## BEGIN Source data

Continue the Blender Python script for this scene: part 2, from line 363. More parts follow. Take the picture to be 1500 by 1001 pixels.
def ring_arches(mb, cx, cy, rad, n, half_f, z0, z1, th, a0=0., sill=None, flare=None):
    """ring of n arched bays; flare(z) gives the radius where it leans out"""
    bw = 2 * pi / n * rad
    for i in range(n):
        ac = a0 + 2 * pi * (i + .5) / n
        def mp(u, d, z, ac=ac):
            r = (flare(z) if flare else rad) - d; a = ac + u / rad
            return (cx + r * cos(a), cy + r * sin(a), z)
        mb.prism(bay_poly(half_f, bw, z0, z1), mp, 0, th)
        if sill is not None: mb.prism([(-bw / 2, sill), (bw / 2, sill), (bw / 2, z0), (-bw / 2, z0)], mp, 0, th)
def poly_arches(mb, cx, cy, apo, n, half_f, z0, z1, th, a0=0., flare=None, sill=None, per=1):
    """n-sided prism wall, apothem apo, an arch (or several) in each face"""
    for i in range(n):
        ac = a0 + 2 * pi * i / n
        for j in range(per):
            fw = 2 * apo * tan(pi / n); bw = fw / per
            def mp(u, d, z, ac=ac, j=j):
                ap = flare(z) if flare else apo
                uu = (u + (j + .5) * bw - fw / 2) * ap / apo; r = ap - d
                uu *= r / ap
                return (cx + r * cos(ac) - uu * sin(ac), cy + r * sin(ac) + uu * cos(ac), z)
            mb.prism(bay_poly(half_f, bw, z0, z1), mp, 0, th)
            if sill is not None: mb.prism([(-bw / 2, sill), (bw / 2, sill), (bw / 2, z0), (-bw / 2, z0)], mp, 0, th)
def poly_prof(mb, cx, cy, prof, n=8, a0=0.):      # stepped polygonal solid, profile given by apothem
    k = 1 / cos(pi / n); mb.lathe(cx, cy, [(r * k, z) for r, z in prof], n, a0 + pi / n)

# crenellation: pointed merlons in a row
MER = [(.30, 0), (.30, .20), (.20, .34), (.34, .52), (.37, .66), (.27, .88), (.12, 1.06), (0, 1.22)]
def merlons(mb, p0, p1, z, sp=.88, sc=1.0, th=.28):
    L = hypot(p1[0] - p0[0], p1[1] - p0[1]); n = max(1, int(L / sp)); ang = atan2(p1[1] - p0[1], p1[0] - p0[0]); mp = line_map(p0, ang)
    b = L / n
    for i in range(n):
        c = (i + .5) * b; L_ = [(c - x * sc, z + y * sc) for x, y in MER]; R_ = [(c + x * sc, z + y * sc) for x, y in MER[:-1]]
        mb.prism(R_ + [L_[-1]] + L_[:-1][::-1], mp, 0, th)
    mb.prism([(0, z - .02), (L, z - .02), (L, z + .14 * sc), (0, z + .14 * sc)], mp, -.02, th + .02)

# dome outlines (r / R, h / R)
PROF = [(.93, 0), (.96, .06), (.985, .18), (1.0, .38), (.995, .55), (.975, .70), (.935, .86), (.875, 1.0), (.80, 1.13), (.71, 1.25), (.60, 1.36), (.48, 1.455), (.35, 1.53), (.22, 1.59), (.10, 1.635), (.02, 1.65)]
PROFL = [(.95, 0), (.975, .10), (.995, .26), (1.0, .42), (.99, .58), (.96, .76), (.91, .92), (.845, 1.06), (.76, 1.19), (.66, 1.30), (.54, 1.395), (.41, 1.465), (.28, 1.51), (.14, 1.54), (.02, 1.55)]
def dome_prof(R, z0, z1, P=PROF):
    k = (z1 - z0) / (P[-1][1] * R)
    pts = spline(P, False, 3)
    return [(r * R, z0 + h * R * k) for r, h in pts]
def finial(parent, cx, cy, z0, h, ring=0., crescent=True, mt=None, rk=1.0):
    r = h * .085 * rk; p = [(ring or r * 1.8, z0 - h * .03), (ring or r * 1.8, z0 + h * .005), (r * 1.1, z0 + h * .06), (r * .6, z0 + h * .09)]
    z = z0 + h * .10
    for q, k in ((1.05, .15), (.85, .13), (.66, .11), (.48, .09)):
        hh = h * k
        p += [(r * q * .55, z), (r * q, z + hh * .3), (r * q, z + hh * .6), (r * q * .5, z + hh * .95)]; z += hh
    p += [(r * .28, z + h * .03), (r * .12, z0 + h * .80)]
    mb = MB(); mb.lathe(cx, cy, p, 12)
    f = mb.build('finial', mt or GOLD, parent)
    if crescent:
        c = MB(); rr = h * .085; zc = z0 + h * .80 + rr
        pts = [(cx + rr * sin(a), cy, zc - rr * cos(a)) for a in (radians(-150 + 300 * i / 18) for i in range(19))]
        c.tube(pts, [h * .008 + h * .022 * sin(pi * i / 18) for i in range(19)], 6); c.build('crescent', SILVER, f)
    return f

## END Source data

* What is being asked
Output the listing above without altering a single character.

* Solved problem
Continue the Blender Python script for this scene: part 2, from line 363. More parts follow. Take the picture to be 1500 by 1001 pixels.
def ring_arches(mb, cx, cy, rad, n, half_f, z0, z1, th, a0=0., sill=None, flare=None):
    """ring of n arched bays; flare(z) gives the radius where it leans out"""
    bw = 2 * pi / n * rad
    for i in range(n):
        ac = a0 + 2 * pi * (i + .5) / n
        def mp(u, d, z, ac=ac):
            r = (flare(z) if flare else rad) - d; a = ac + u / rad
            return (cx + r * cos(a), cy + r * sin(a), z)
        mb.prism(bay_poly(half_f, bw, z0, z1), mp, 0, th)
        if sill is not None: mb.prism([(-bw / 2, sill), (bw / 2, sill), (bw / 2, z0), (-bw / 2, z0)], mp, 0, th)
def poly_arches(mb, cx, cy, apo, n, half_f, z0, z1, th, a0=0., flare=None, sill=None, per=1):
    """n-sided prism wall, apothem apo, an arch (or several) in each face"""
    for i in range(n):
        ac = a0 + 2 * pi * i / n
        for j in range(per):
            fw = 2 * apo * tan(pi / n); bw = fw / per
            def mp(u, d, z, ac=ac, j=j):
                ap = flare(z) if flare else apo
                uu = (u + (j + .5) * bw - fw / 2) * ap / apo; r = ap - d
                uu *= r / ap
                return (cx + r * cos(ac) - uu * sin(ac), cy + r * sin(ac) + uu * cos(ac), z)
            mb.prism(bay_poly(half_f, bw, z0, z1), mp, 0, th)
            if sill is not None: mb.prism([(-bw / 2, sill), (bw / 2, sill), (bw / 2, z0), (-bw / 2, z0)], mp, 0, th)
def poly_prof(mb, cx, cy, prof, n=8, a0=0.):      # stepped polygonal solid, profile given by apothem
    k = 1 / cos(pi / n); mb.lathe(cx, cy, [(r * k, z) for r, z in prof], n, a0 + pi / n)

# crenellation: pointed merlons in a row
MER = [(.30, 0), (.30, .20), (.20, .34), (.34, .52), (.37, .66), (.27, .88), (.12, 1.06), (0, 1.22)]
def merlons(mb, p0, p1, z, sp=.88, sc=1.0, th=.28):
    L = hypot(p1[0] - p0[0], p1[1] - p0[1]); n = max(1, int(L / sp)); ang = atan2(p1[1] - p0[1], p1[0] - p0[0]); mp = line_map(p0, ang)
    b = L / n
    for i in range(n):
        c = (i + .5) * b; L_ = [(c - x * sc, z + y * sc) for x, y in MER]; R_ = [(c + x * sc, z + y * sc) for x, y in MER[:-1]]
        mb.prism(R_ + [L_[-1]] + L_[:-1][::-1], mp, 0, th)
    mb.prism([(0, z - .02), (L, z - .02), (L, z + .14 * sc), (0, z + .14 * sc)], mp, -.02, th + .02)

# dome outlines (r / R, h / R)
PROF = [(.93, 0), (.96, .06), (.985, .18), (1.0, .38), (.995, .55), (.975, .70), (.935, .86), (.875, 1.0), (.80, 1.13), (.71, 1.25), (.60, 1.36), (.48, 1.455), (.35, 1.53), (.22, 1.59), (.10, 1.635), (.02, 1.65)]
PROFL = [(.95, 0), (.975, .10), (.995, .26), (1.0, .42), (.99, .58), (.96, .76), (.91, .92), (.845, 1.06), (.76, 1.19), (.66, 1.30), (.54, 1.395), (.41, 1.465), (.28, 1.51), (.14, 1.54), (.02, 1.55)]
def dome_prof(R, z0, z1, P=PROF):
    k = (z1 - z0) / (P[-1][1] * R)
    pts = spline(P, False, 3)
    return [(r * R, z0 + h * R * k) for r, h in pts]
def finial(parent, cx, cy, z0, h, ring=0., crescent=True, mt=None, rk=1.0):
    r = h * .085 * rk; p = [(ring or r * 1.8, z0 - h * .03), (ring or r * 1.8, z0 + h * .005), (r * 1.1, z0 + h * .06), (r * .6, z0 + h * .09)]
    z = z0 + h * .10
    for q, k in ((1.05, .15), (.85, .13), (.66, .11), (.48, .09)):
        hh = h * k
        p += [(r * q * .55, z), (r * q, z + hh * .3), (r * q, z + hh * .6), (r * q * .5, z + hh * .95)]; z += hh
    p += [(r * .28, z + h * .03), (r * .12, z0 + h * .80)]
    mb = MB(); mb.lathe(cx, cy, p, 12)
    f = mb.build('finial', mt or GOLD, parent)
    if crescent:
        c = MB(); rr = h * .085; zc = z0 + h * .80 + rr
        pts = [(cx + rr * sin(a), cy, zc - rr * cos(a)) for a in (radians(-150 + 300 * i / 18) for i in range(19))]
        c.tube(pts, [h * .008 + h * .022 * sin(pi * i / 18) for i in range(19)], 6); c.build('crescent', SILVER, f)
    return f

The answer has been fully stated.